In the course, we present techniques for the specification and verification of open concurrent object systems. A concurrent object system consists of a dynamically changing set of objects that work concurrently and interact with the environment of the system. An object system is called open if the environment of the system is not known. To proof that an open system satisfies a desired property P, we have to show that P holds for all possible environments. We describe a simple calculus for concurrent object systems together with an operational and a trace-based semantics. Then, we present a specification technique that supports looseness and restriction. Looseness allows specification refinement. Restriction allows expressing assumptions of the environment. Finally, we introduce a verification technique to prove that an open system OS satisfies a specified property P. The technique supports hierarchical reasoning, i.e., the properties of OS's components can be used in the proof of P.

Managing Diversity in Knowledge

Fausto Giunchiglia
University of Trento

Diversity is pervasive and this is particularly so in Knowledge. This is because of many reasons: time, geographical and space distribution, school of thought, opinions, ..., and so on. This problem becomes particularly acute when one tries to build large scale knowledge bases which can be used, in practice, for solving semantics and knowledge aware tasks.

This talk will be composed in 3 parts. In the first we will discuss the pervasiveness of diversity in knowledge. In the second we will propose a general mechanism for dealing with this problem, as applied to the specific task of aligning two semantically heterogeneous lightweight ontologies. In the third we will describe EntityPedia, a moderately large scale, but very high quality, knowledge base with around 10 million instances, 100 million ground axioms, and more 100,000 universal axioms.

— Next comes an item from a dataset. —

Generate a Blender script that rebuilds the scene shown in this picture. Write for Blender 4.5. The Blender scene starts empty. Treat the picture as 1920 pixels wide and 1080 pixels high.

The Role of Models@run.time in Supporting On-the-fly Interoperability

Valérie Issarny
INRIA Paris - Rocquencourt
CONNECT project coordinator

Models at runtime can be defined as abstract representations of a system, including its structure and behaviour, which exist in tandem with the given system during the actual execution time of that system. Furthermore, these models should be causally connected to the system being modelled, offering a reflective capability. Signicant advances have been made in recent years in applying this concept, most notably in adaptive systems. Our hypothesis is that a similar approach can also be used to support the dynamic generation of software artefacts at execution time. An important area where this is relevant is the generation of software connectors to tackle the crucial problem of interoperability in distributed systems.

We refer to this approach as emergent middleware, representing a fundamentally new approach to resolving interoperability problems in the complex distributed systems of today. In this context, the runtime model is used to capture meta-information about the underlying networked systems which need to interoperate including their interfaces and additional knowledge about their associated behaviour. This is supplemented by ontological information to enable semantic interoperability in given application domains.

In this lecture, we first provide an overview of the state of the art in the areas of models@runtime and of middleware solutions to interoperability. We then focus on the novel use of models at runtime to enable Emergent middleware, examining in detail the nature of such runtime models coupled with consideration of the supportive algorithms that extract this knowledge and use it to synthesize the appropriate emergent middleware.

Load-time Security Verification for Real Smart-cards

Fabio Massacci
University of Trento

How to make sure that the applets downloaded on your smart cards don't talk to each other, unless you really want. You have seen many papers of this kind (when they use model checking, theorem proving and the like), but here we are talking on something that runs on a real card.